• YOUR OBJECTIVE: Look below for the line containing "Model this scene" and the line containing "def P(px,py,y=0): return (X(px,y),y,Z(py,y))"; repeat exactly those two lines and all lines between them, and nothing else.

• INPUT:
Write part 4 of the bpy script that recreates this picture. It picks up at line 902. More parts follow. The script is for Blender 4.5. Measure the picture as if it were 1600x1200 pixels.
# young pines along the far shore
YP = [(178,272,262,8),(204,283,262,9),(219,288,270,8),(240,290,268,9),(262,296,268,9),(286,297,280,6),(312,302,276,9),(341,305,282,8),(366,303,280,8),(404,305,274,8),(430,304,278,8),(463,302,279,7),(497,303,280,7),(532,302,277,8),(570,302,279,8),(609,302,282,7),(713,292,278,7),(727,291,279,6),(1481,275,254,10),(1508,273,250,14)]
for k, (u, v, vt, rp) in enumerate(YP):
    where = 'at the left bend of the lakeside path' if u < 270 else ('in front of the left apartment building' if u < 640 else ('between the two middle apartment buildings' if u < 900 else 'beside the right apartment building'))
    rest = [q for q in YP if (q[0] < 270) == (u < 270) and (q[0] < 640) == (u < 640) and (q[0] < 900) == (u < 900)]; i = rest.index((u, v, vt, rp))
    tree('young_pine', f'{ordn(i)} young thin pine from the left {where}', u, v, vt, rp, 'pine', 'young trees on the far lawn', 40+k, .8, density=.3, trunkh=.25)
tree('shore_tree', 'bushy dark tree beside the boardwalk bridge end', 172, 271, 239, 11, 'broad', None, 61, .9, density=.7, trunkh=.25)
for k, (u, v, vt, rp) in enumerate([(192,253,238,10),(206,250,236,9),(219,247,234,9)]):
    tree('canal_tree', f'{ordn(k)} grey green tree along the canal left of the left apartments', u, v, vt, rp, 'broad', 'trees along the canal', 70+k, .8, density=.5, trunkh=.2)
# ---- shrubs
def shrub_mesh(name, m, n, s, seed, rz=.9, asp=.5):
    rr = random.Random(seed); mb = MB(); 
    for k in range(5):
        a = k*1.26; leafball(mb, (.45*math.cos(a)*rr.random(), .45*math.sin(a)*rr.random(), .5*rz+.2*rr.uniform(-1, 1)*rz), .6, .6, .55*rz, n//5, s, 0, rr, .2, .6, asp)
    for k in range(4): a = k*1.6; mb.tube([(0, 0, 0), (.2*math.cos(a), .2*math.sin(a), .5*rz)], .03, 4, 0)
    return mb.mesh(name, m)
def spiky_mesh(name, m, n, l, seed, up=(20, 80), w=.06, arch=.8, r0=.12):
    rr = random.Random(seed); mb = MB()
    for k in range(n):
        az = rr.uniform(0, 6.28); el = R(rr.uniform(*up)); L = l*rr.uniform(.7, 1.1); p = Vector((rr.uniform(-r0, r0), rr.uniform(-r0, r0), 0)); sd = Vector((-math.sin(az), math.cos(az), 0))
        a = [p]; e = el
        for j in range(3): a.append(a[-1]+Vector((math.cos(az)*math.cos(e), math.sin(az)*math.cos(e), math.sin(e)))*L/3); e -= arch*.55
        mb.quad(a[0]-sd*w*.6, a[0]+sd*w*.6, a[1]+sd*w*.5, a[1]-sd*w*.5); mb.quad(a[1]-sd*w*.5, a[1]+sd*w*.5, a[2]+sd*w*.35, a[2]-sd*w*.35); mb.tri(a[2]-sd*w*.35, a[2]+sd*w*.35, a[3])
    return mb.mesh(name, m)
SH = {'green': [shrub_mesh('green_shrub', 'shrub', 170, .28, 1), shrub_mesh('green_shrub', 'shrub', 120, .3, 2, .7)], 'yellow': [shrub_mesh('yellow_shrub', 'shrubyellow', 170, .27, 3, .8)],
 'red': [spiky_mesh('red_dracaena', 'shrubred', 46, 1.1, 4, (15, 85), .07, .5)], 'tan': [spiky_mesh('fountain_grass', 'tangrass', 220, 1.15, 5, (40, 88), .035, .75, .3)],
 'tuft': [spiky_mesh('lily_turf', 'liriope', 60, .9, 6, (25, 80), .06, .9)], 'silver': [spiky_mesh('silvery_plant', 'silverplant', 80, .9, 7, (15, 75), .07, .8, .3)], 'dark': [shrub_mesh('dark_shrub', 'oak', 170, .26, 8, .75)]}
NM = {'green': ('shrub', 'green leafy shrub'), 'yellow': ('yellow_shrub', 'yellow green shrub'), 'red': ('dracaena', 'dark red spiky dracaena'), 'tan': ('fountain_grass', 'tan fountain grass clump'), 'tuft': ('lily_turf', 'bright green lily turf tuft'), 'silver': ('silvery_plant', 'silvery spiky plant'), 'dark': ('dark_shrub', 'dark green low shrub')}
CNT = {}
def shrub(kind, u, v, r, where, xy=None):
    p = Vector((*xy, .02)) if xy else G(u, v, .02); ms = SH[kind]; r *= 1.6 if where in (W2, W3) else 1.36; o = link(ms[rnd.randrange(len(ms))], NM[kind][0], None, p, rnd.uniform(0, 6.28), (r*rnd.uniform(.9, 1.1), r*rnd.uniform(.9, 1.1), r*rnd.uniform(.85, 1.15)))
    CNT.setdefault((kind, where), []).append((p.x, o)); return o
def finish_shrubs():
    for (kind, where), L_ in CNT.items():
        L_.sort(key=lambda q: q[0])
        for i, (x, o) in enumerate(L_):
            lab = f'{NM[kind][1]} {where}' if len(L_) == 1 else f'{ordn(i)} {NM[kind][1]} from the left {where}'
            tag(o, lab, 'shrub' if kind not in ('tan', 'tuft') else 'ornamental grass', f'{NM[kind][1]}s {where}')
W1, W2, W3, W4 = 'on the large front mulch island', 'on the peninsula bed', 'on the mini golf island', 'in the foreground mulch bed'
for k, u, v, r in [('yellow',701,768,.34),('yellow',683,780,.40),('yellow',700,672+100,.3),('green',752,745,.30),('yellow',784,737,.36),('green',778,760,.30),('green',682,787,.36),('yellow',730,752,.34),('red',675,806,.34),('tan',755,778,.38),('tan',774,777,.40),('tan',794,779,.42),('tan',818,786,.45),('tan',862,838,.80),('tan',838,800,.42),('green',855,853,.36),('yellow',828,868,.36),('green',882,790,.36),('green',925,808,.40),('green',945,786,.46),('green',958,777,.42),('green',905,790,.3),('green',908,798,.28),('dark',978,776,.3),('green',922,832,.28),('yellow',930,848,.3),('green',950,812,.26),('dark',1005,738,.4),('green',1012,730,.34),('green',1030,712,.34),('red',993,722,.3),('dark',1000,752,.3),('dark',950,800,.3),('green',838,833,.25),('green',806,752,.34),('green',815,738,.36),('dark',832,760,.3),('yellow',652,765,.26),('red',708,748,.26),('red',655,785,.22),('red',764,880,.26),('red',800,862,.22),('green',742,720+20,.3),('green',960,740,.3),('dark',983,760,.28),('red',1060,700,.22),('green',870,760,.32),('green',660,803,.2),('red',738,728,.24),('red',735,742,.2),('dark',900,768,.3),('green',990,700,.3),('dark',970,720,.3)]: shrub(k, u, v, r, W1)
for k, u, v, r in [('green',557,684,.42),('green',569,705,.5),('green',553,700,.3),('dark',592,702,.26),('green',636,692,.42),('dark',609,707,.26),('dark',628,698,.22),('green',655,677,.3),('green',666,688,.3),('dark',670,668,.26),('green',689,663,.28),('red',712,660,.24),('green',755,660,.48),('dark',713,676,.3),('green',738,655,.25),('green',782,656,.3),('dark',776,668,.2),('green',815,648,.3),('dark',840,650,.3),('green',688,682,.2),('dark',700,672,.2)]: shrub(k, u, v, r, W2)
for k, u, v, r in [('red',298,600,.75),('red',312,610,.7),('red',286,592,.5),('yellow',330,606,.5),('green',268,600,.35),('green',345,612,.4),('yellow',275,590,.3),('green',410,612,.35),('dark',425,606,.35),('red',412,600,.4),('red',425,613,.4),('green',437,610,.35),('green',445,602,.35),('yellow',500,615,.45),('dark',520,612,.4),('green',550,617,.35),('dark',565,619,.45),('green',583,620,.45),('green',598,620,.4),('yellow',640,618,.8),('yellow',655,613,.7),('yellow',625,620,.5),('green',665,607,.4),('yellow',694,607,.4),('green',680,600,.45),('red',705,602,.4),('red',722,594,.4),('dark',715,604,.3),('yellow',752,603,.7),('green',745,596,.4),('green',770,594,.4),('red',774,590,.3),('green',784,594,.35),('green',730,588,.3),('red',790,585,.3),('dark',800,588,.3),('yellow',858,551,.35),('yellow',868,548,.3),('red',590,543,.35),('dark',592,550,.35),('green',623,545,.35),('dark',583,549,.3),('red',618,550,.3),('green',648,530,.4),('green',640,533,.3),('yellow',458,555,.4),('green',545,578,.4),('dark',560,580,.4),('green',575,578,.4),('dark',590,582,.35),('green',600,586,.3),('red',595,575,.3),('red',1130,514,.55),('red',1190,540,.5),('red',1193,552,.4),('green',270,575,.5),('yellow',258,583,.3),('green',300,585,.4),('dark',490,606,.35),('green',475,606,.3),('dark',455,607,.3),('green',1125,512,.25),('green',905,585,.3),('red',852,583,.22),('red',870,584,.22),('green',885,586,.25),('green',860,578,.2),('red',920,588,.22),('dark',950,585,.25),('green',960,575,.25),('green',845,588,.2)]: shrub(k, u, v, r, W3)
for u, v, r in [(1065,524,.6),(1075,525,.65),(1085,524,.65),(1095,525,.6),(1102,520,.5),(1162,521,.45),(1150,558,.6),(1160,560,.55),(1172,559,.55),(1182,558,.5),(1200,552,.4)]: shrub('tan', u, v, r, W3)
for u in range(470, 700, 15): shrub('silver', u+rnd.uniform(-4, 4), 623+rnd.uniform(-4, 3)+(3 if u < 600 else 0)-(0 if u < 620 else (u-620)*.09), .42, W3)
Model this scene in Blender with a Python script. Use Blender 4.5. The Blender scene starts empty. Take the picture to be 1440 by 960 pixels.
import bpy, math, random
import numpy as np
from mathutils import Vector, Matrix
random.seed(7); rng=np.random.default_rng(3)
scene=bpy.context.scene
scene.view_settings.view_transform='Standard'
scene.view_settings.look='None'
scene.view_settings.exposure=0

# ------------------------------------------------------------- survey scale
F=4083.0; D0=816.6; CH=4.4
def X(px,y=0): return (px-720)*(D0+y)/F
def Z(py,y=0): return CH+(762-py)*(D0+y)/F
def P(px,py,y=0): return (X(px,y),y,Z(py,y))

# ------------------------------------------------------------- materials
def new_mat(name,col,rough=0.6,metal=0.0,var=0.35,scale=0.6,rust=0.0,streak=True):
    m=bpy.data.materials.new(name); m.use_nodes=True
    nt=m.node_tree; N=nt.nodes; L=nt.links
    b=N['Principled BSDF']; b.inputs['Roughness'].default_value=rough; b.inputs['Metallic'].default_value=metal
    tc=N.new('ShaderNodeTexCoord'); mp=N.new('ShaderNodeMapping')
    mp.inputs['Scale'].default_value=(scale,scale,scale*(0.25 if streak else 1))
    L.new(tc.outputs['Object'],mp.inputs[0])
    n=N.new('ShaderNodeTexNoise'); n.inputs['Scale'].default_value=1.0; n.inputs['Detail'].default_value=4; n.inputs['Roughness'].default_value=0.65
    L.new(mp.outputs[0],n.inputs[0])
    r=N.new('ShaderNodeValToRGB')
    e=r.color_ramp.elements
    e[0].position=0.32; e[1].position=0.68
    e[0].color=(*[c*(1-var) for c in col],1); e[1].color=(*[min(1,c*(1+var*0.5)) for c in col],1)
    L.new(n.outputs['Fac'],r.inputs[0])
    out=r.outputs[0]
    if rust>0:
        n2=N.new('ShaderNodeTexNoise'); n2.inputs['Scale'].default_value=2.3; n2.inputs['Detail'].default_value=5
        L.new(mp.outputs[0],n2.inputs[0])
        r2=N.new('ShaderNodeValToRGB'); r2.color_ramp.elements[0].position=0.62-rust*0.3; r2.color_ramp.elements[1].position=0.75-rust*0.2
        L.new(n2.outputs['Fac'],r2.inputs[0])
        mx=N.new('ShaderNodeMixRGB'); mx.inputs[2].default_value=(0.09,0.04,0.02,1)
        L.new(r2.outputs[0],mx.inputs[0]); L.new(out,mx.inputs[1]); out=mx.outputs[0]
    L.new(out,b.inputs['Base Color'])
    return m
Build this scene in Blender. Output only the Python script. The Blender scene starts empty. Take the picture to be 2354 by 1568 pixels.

• WORKED SOLUTION:
Model this scene in Blender with a Python script. Use Blender 4.5. The Blender scene starts empty. Take the picture to be 1440 by 960 pixels.
import bpy, math, random
import numpy as np
from mathutils import Vector, Matrix
random.seed(7); rng=np.random.default_rng(3)
scene=bpy.context.scene
scene.view_settings.view_transform='Standard'
scene.view_settings.look='None'
scene.view_settings.exposure=0

# ------------------------------------------------------------- survey scale
F=4083.0; D0=816.6; CH=4.4
def X(px,y=0): return (px-720)*(D0+y)/F
def Z(py,y=0): return CH+(762-py)*(D0+y)/F
def P(px,py,y=0): return (X(px,y),y,Z(py,y))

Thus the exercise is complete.